5 Aug 2022
Tata Chemicals Ltd is seen reporting good topline and bottomline performance in Apr-Jun, but its operating margin may have taken a hit due to high input costs.
The consolidated net profit of Tata Chemicals in the June quarter is expected to be between 3.4 bln rupees and 4.5 bln rupees, according to estimates by three brokerage houses. In the year ago quarter the consolidated net profit was 2.9 bln rupees, while it was 4.6 bln rupees in the previous quarter.
As per the estimates the consolidated net sales will likely be between 37 bln rupees and 39.5 bln rupees.

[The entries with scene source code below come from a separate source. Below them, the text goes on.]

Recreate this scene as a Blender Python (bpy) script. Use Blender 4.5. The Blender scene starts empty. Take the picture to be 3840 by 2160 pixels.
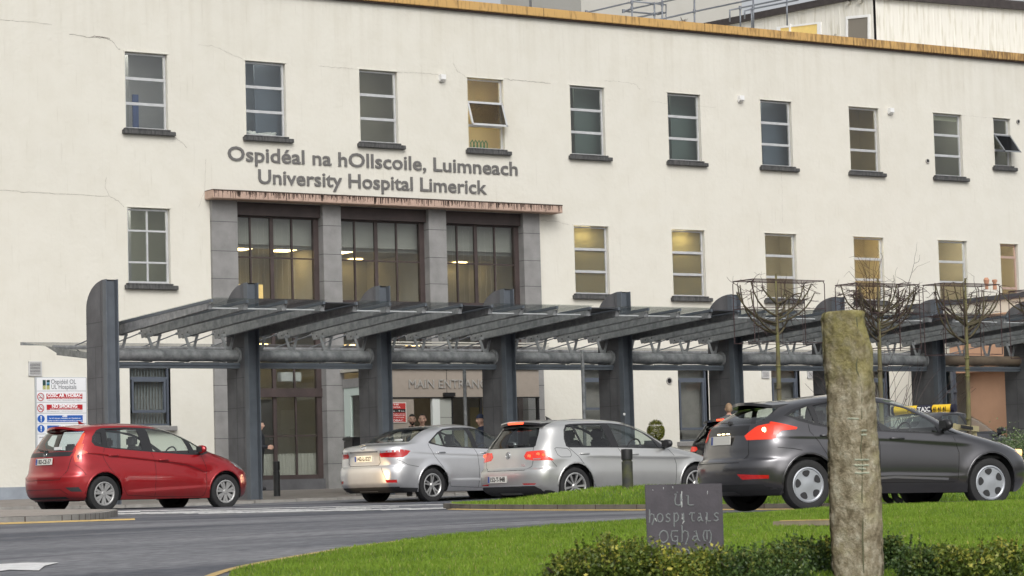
import bpy, bmesh, math, random
import numpy as np
from mathutils import Vector, Matrix
from mathutils.bvhtree import BVHTree
from mathutils.geometry import tessellate_polygon
random.seed(7); rng = np.random.default_rng(7)
R = math.radians
scene = bpy.context.scene
COL = scene.collection
# ---------------------------------------------------------------- camera, world, sun, exposure
FPX, YAW, PIT, ROL, EZ = 10000.0, .588, .0775, -.0272, .17
cf = Vector((math.sin(YAW)*math.cos(PIT), math.cos(YAW)*math.cos(PIT), math.sin(PIT)))
cr0 = Vector((math.cos(YAW), -math.sin(YAW), 0)); cu0 = cr0.cross(cf)
cr = cr0*math.cos(ROL)+cu0*math.sin(ROL); cu = -cr0*math.sin(ROL)+cu0*math.cos(ROL)
cam = bpy.data.cameras.new('camera'); camo = bpy.data.objects.new('camera', cam); COL.objects.link(camo)
M = Matrix.Identity(4)
for i in range(3): M[i][0] = cr[i]; M[i][1] = cu[i]; M[i][2] = -cf[i]
M[2][3] = EZ; camo.matrix_world = M
cam.sensor_width = 36; cam.lens = FPX/3840*36; cam.clip_start = .1; cam.clip_end = 3000
cam.dof.use_dof = True; cam.dof.focus_distance = 46; cam.dof.aperture_fstop = 7.1
scene.camera = camo
world = bpy.data.worlds.new('World'); scene.world = world; world.use_nodes = True
nt = world.node_tree; bg = nt.nodes['Background']
sky = nt.nodes.new('ShaderNodeTexSky'); sky.sky_type = 'NISHITA'; sky.sun_disc = False
SUN_EL, SUN_ROT = R(42), R(205)
sky.sun_elevation = SUN_EL; sky.sun_rotation = SUN_ROT; sky.dust_density = 6; sky.air_density = 1.0; sky.ozone_density = 1
hs = nt.nodes.new('ShaderNodeHueSaturation'); hs.inputs['Saturation'].default_value = .18
nt.links.new(sky.outputs[0], hs.inputs['Color']); nt.links.new(hs.outputs[0], bg.inputs[0]); bg.inputs[1].default_value = .15
sl = bpy.data.lights.new('sun', 'SUN'); sl.energy = .5; sl.angle = R(25); sl.color = (1, .97, .92)
so = bpy.data.objects.new('sun', sl); COL.objects.link(so)
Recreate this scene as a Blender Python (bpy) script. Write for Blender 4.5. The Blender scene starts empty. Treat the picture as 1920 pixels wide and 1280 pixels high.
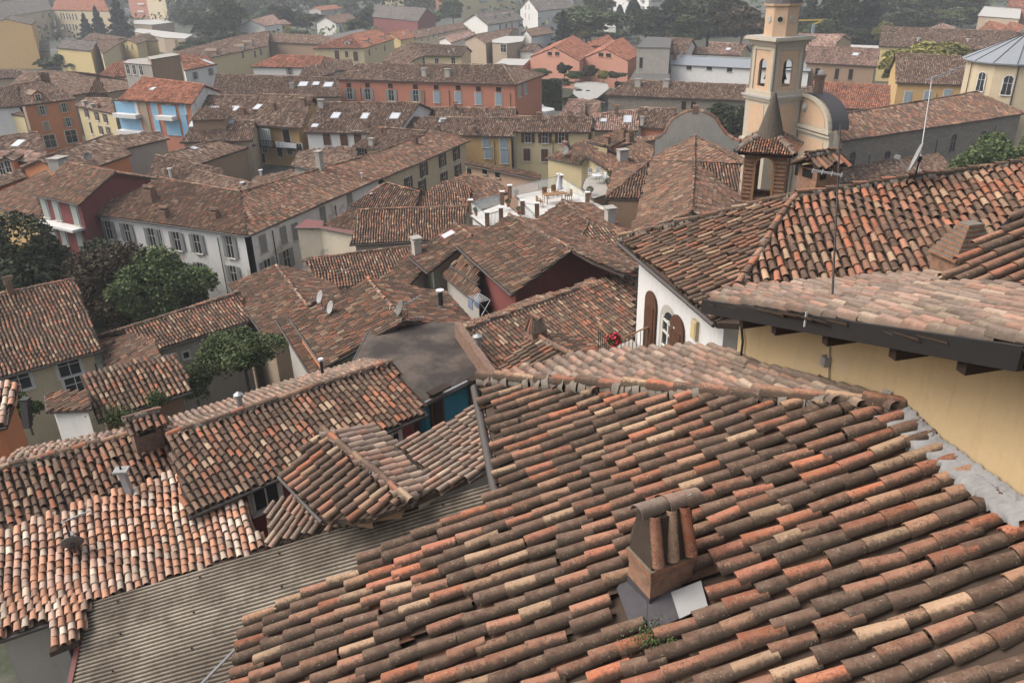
import bpy, math, random
import numpy as np
from mathutils import Vector, Matrix
random.seed(7); RNG = np.random.RandomState(11)
S = bpy.context.scene
COL = S.collection
R = math.radians
# ---------------- camera ----------------
F = 1500.0; CX, CY = 960.0, 640.0
TH = R(25.3); RO = R(1.5)
CAM = np.array([0.0, 0.0, 30.0])
FW = np.array([0, math.cos(TH), -math.sin(TH)])
_r0 = np.array([1.0, 0, 0]); _d0 = np.array([0, -math.sin(TH), -math.cos(TH)])
RT = _r0*math.cos(RO) + _d0*math.sin(RO)
DN = _d0*math.cos(RO) - _r0*math.sin(RO)
cd = bpy.data.cameras.new('camera'); cam = bpy.data.objects.new('camera', cd); COL.objects.link(cam)
cd.sensor_width = 36; cd.lens = F/1920*36; cd.clip_start = 0.1; cd.clip_end = 4000
cam.matrix_world = Matrix([[RT[i], -DN[i], -FW[i], CAM[i]] for i in range(3)] + [[0, 0, 0, 1]])
S.camera = cam
# ---------------- world, sun, exposure ----------------
SUN_EL, SUN_AZ = 50.0, -88.0      # azimuth from +Y towards +X
w = bpy.data.worlds.new("World"); S.world = w; w.use_nodes = True
nt = w.node_tree; bg = nt.nodes['Background']
sky = nt.nodes.new('ShaderNodeTexSky'); sky.sky_type = 'NISHITA'; sky.sun_disc = False
sky.sun_elevation = R(SUN_EL); sky.sun_rotation = R(SUN_AZ); sky.dust_density = 6; sky.air_density = 1.2; sky.ozone_density = 0.6
hs = nt.nodes.new('ShaderNodeHueSaturation'); hs.inputs['Saturation'].default_value = 0.45; nt.links.new(sky.outputs[0], hs.inputs['Color']); nt.links.new(hs.outputs[0], bg.inputs[0]); bg.inputs[1].default_value = 0.15
sl = bpy.data.lights.new('sun', 'SUN'); sl.energy = 0.75; sl.angle = R(40); sl.color = (1, 0.90, 0.78)
so = bpy.data.objects.new('sun', sl); COL.objects.link(so)
sd = Vector((math.sin(R(SUN_AZ))*math.cos(R(SUN_EL)), math.cos(R(SUN_AZ))*math.cos(R(SUN_EL)), math.sin(R(SUN_EL))))
so.rotation_euler = sd.to_track_quat('Z', 'Y').to_euler(); so.location = (0, 0, 80)
S.view_settings.view_transform = 'Standard'; S.view_settings.look = 'None'
S.view_settings.exposure = 0.9; S.view_settings.gamma = 1
S.cycles.volume_step_rate = 1; S.cycles.max_bounces = 6; S.cycles.diffuse_bounces = 3; S.cycles.volume_bounces = 0
S.cycles.transparent_max_bounces = 8
# ---------------- projection ----------------
def ray(px, py): return FW + RT*((px-CX)/F) + DN*((py-CY)/F)
def at(px, py, Z): return CAM + ray(px, py)*Z
def hz(px, py, z):
    d = ray(px, py); return CAM + d*((z-CAM[2])/d[2])
def hpl(px, py, pl):
    n, c = pl; d = ray(px, py); return CAM + d*((c-n@CAM)/(n@d))
def proj(p):
    q = np.asarray(p)-CAM; Z = q@FW; return CX+F*(q@RT)/Z, CY+F*(q@DN)/Z, Z
def plane3(a, b, c):
    n = np.cross(b-a, c-a); n = n/np.linalg.norm(n)
    if n[2] < 0: n = -n
    return n, n@a
def nrm(v): v = np.asarray(v, float); return v/np.linalg.norm(v)
def plz(pl, x, y): n, c = pl; return (c-n[0]*x-n[1]*y)/n[2]
def eave_plane(A, B, slope, toward):
    e = nrm(np.array([B[0]-A[0], B[1]-A[1], 0])); n = np.array([-e[1], e[0], 0])
    if (toward-A)@n < 0: n = -n
    return plane3(A, B, A+n+np.array([0, 0, math.tan(R(slope))]))
def ground(x, y):
    k = min(1, max(0, x/20)); k = k*k*(3-2*k)
    t = min(1, max(0, (48+22*k-y)/24)); return 11*t*t*(3-2*t)
# ---------------- materials ----------------
MATS = {}
def nmat(name):
    m = bpy.data.materials.new(name); m.use_nodes = True; nt = m.node_tree
    b = nt.nodes['Principled BSDF']; b.inputs['Roughness'].default_value = 0.85
    b.inputs['Specular IOR Level'].default_value = 0.25
    return m, nt, b
def N(nt, t, **k):
    n = nt.nodes.new(t)
    for a, v in k.items(): setattr(n, a, v)
    return n
def mixc(nt, fac, a, b, mode='MIX'):
    n = nt.nodes.new('ShaderNodeMix'); n.data_type = 'RGBA'; n.blend_type = mode
    for s, v in ((0, fac), (6, a), (7, b)):
        if hasattr(v, 'links'): nt.links.new(v, n.inputs[s])
        else: n.inputs[s].default_value = v if s == 0 else (*v, 1)
    return n.outputs[2]
def mth(nt, op, a, b=0.0, clamp=False):
    n = nt.nodes.new('ShaderNodeMath'); n.operation = op; n.use_clamp = clamp
    for s, v in ((0, a), (1, b)):
        if hasattr(v, 'links'): nt.links.new(v, n.inputs[s])
        else: n.inputs[s].default_value = v
    return n.outputs[0]
def rng(nt, v, a, b, c=0.0, d=1.0):
    n = nt.nodes.new('ShaderNodeMapRange'); nt.links.new(v, n.inputs[0])
    for i, x in enumerate((a, b, c, d)): n.inputs[i+1].default_value = x
    return n.outputs[0]
def noise(nt, scale, detail=4, rough=0.6, vec=None):
    n = nt.nodes.new('ShaderNodeTexNoise'); n.inputs['Scale'].default_value = scale
    n.inputs['Detail'].default_value = detail; n.inputs['Roughness'].default_value = rough
    if vec is None:
        vec = nt.nodes.new('ShaderNodeTexCoord').outputs['Object']
    nt.links.new(vec, n.inputs['Vector']); return n.outputs['Fac']
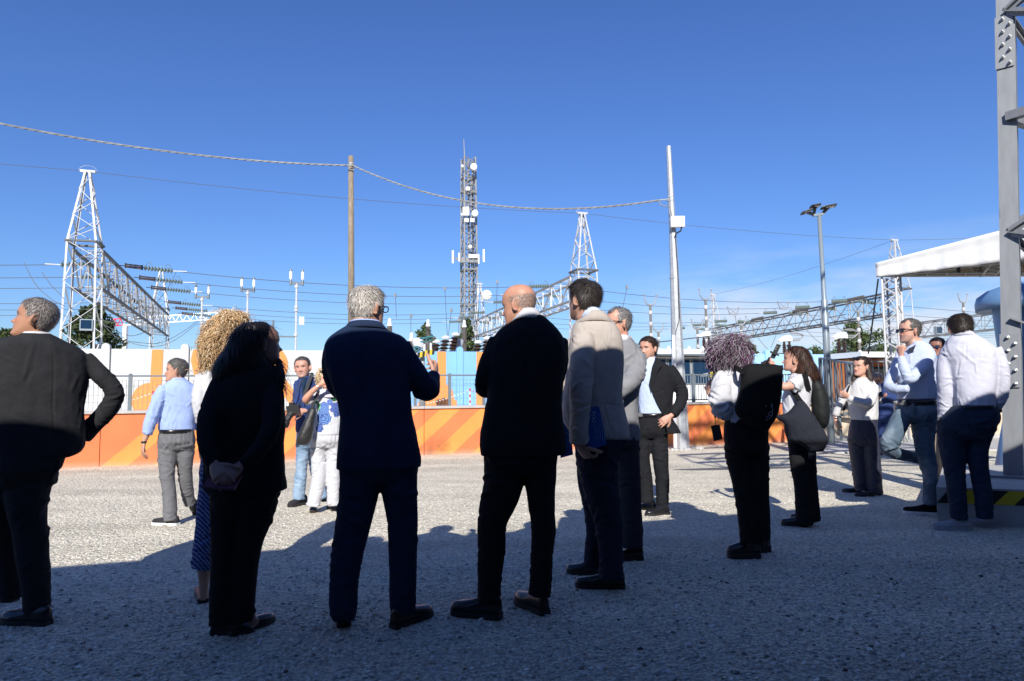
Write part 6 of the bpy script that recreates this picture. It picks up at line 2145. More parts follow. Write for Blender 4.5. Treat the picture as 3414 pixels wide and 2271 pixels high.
p.shoe((622, 1304), (490, 1290), LEATHER, L=.30)
p.finish()
def folder(p, quad, dd, label, text=True):
    P = [p.pt(x, y, d) for (x, y), d in zip(quad, dd)]
    n = (P[1] - P[0]).cross(P[3] - P[0]).normalized()
    if n.dot(p.ey) > 0: n = -n
    t = thing('folder', sum(P, Vector()) / 4, label, 'folder')
    obj('cover', MB().plate(P, -n, .007), mat('blue_folder_card', (.012, .085, .32), .35), t)
    X = (P[1] - P[0]).normalized(); Y = (P[0] - P[3]).normalized()
    ink = mat('pale_print', (.30, .42, .62), .5)
    if text:
        cu = bpy.data.curves.new('lettering', 'FONT'); cu.body = 'oa2a'; cu.size = .034; cu.extrude = .0003
        cu.materials.append(ink)
        oc_ = bpy.data.objects.new('tmp', cu); TMP.collection.objects.link(oc_)
        vl = TMP.view_layers[0]; vl.update()
        me_ = bpy.data.meshes.new_from_object(oc_.evaluated_get(vl.depsgraph), depsgraph=vl.depsgraph)
        bpy.data.objects.remove(oc_)
        me_.materials.clear(); me_.materials.append(ink)
        o = bpy.data.objects.new('lettering', me_)
        zx = Y; zy = -X
        base = p.pt(606, 662, dd[1]) + n * .006
        Mx = Matrix((( zx.x, zy.x, n.x, base.x), (zx.y, zy.y, n.y, base.y), (zx.z, zy.z, n.z, base.z), (0, 0, 0, 1)))
        link(o, t); o.matrix_basis = Mx
    m = MB()
    for k in range(5):
        r = .055 + .013 * k
        c = P[3] + X * .01 + Y * .085
        m.tube([c + n * .004 + X * (r * .95 * math.cos(a)) + Y * (r * 1.5 * math.sin(a)) for a in [R(-8 + 84 * j / 14) for j in range(15)]], .0011, 4)
    obj('printed_arcs', m, ink, t)
folder(p, [(575, 598), (624, 596), (656, 755), (566, 784)], (-.185, -.185, -.185, -.185), 'blue folder with pale arcs held under the arm of the beige jacket')
folder(p, [(470, 640), (500, 640), (515, 798), (462, 812)], (.02, .02, .0, .0), 'edge of a second blue folder between the bald man and beige jacket', text=False)

# --- man in grey suit behind him
p = Person('man in mid grey suit with dark rimmed glasses behind the beige jacket', 'E', (335, 1290), skin=(.60, .31, .22), near=False)
p.head(274, 260, .238, 58, pitch=0, neck=(300, 345, .02), neck_r=.062, brow=(.12, .1, .09))
p.hair(GREY_HAIR, style='recede', thick=.030, n=2600, length=.022, hl=.31)
p.glasses(lens=LENSC)
p.garment('jacket', C_grey, [(325, 268, 330, .15), (338, 245, 342, .18), (362, 218, 360, .23), (390, 200, 376, .26), (430, 190, 384, .27), (500, 188, 380, .27), (570, 190, 366, .27), (650, 193, 364, .28), (710, 192, 368, .29), (768, 190, 372, .29)],
          [[(358, 400, -.03, 38), (354, 460, -.10, 42), (325, 515, -.2, 42), (270, 560, -.27, 36), (220, 585, -.3, 32)], [(205, 410, .05, 36), (190, 500, -.05, 38), (215, 580, -.2, 34), (290, 590, -.27, 30)]], amp=.0085, seed=18)
p.band('shirt_collar', C_white, [(350, 262, 335, .19), (322, 272, 326, .17)], th=.005, tilt=-.2)
p.garment('trousers', C_dgrey, [(740, 200, 372, .28), (800, 205, 366, .28)],
          [[(312, 800, 0, 55), (318, 900, 0, 54), (326, 1000, 0, 51), (331, 1100, 0, 50), (336, 1235, 0, 48)], [(240, 800, .05, 50), (240, 950, .08, 46), (240, 1100, .1, 44), (240, 1225, .1, 42)]], amp=.006, seed=19, sc=(8, 8, 6))
p.shoe((384, 1288), (288, 1290), LEATHER, L=.30, h=1.1)
p.shoe((290, 1268), (200, 1275), LEATHER, L=.30, h=1.1)
p.finish()

# --- young man in open black suit
p = Person('young man in open black suit and pale blue shirt with one hand on his hip', 'E', (440, 1080), skin=(.58, .31, .22), near=False, face=True)
p.head(406, 370, .240, 33, pitch=1, neck=(420, 428, .0), neck_r=.058, beard=((.10, .06, .045), .45), brow=(.04, .025, .018), eye_open=True)
p.hair(BROWN, style='full', thick=.050, n=2400, length=.024, hl=.30)
rowsP = [(408, 392, 444, .13), (420, 378, 458, .16), (436, 362, 482, .20), (456, 354, 502, .23), (500, 352, 514, .25), (560, 356, 514, .25), (620, 360, 506, .25), (660, 362, 500, .25)]
p.garment('shirt', C_pblue, [(y, l + 6, r - 8, t * .93) for y, l, r, t in rowsP], amp=.005, seed=20)
ZH = [p.pt(440, y).z for y in (405, 740)]
def front_open(c, n):
    if n.dot(p.ey) > -.05: return False
    k = (c - p.B).dot(p.ex); z = c.z
    edge = np.interp(z, [p.pt(440, y).z for y in (745, 700, 655, 620, 575, 520, 455, 415)], [(p.pt(x, 560) - p.B).dot(p.ex) for x in (486, 478, 468, 447, 427, 414, 424, 440)])
    return k < edge
p.garment('jacket', C_black, [(y, l - 1, r + 2, t * 1.04) for y, l, r, t in rowsP] + [(700, 358, 530, .27), (737, 356, 550, .27)],
          [[(492, 455, 0, 30), (520, 495, .0, 31), (548, 545, .0, 28), (556, 575, -.01, 26), (544, 615, -.06, 25), (510, 660, -.12, 21)]], amp=.006, seed=21, cut=front_open, thick=.006, core=False)
p.band('shirt_collar', C_pblue, [(432, 384, 452, .175), (405, 390, 440, .15)], th=.006, tilt=.10)
lp = [p.pt(x, y, d) for x, y, d in ((441, 408, -.10), (468, 440, -.145), (446, 472, -.15), (420, 560, -.15), (410, 520, -.15), (424, 452, -.14))]
obj('lapel', MB().plate(lp, p.ey, .006), C_black, p.t)
p.band('belt', BELT, [(668, 362, 480, .26), (650, 362, 486, .26)], th=.005, grow=.003)
obj('buckle', MB().box(p.pt(372, 657, -.125), (.045, .012, .038), p.ex, p.ey), METAL, p.t)
p.garment('trousers', C_black, [(655, 362, 484, .25), (700, 356, 492, .26), (748, 354, 493, .25)],
          [[(392, 700, 0, 34), (388, 770, 0, 35), (381, 850, -.02, 32), (393, 940, 0, 32), (401, 1040, 0, 29)], [(452, 700, 0, 36), (455, 770, .0, 38), (460, 850, -.03, 34), (469, 950, -.01, 30), (468, 1055, 0, 27)]], amp=.0065, seed=22, sc=(8, 8, 8))
p.hand(p.pt(502, 664, -.14), (-.75, -.1, -.55), (-.3, .9, -.2), thumb=1, curl=.25, size=1.0)
p.shoe((434, 1062), (374, 1072), LEATHER, L=.30)
p.shoe((496, 1090), (395, 1098), LEATHER, L=.30)
p.finish()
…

The consolidated net sales was 29.8 bln rupees a year ago and 34.8 bln rupees in the previous quarter.
The company will declare its results for the June quarter on Tuesday.
A revival in a construction activity across the globe would have improved flat glass demand and consequently improved the demand for soda ash, according to brokerage ICICI direct.com Research in its preview report.
“We expect export business for North America unit to have performed well and thus, should have given respite to the overall performance,” the brokerage said.
Soda ash contributed a little over 50% of Tata Chemicals’ consolidated revenue in 2021-22 (Apr-Mar), data from the company’s annual report for the year showed.
According to brokerage Kotak Institutional Equities, US margins could potentially improve on the back of better international realisations, while the UK and Africa businesses should hold steady.
The operating profit margin will likely to remain at 20%, down 22 bps on the year, according to ICICI direct.com Research.
Tata Chemicals holds a 50% stake in its subsidiary Rallis India which declared its June quarter results last month.
Rallis India’s net sales increased by 17% on the year to 8.6 bln rupees in Apr-Jun while its net profit fell 18% to 675 mln rupees.
The revenue contribution of Rallis India to Tata Chemicals’ consolidated revenue is estimated to be around 7%. In the March quarter it was 7.3% based on back-of-the-book calculations.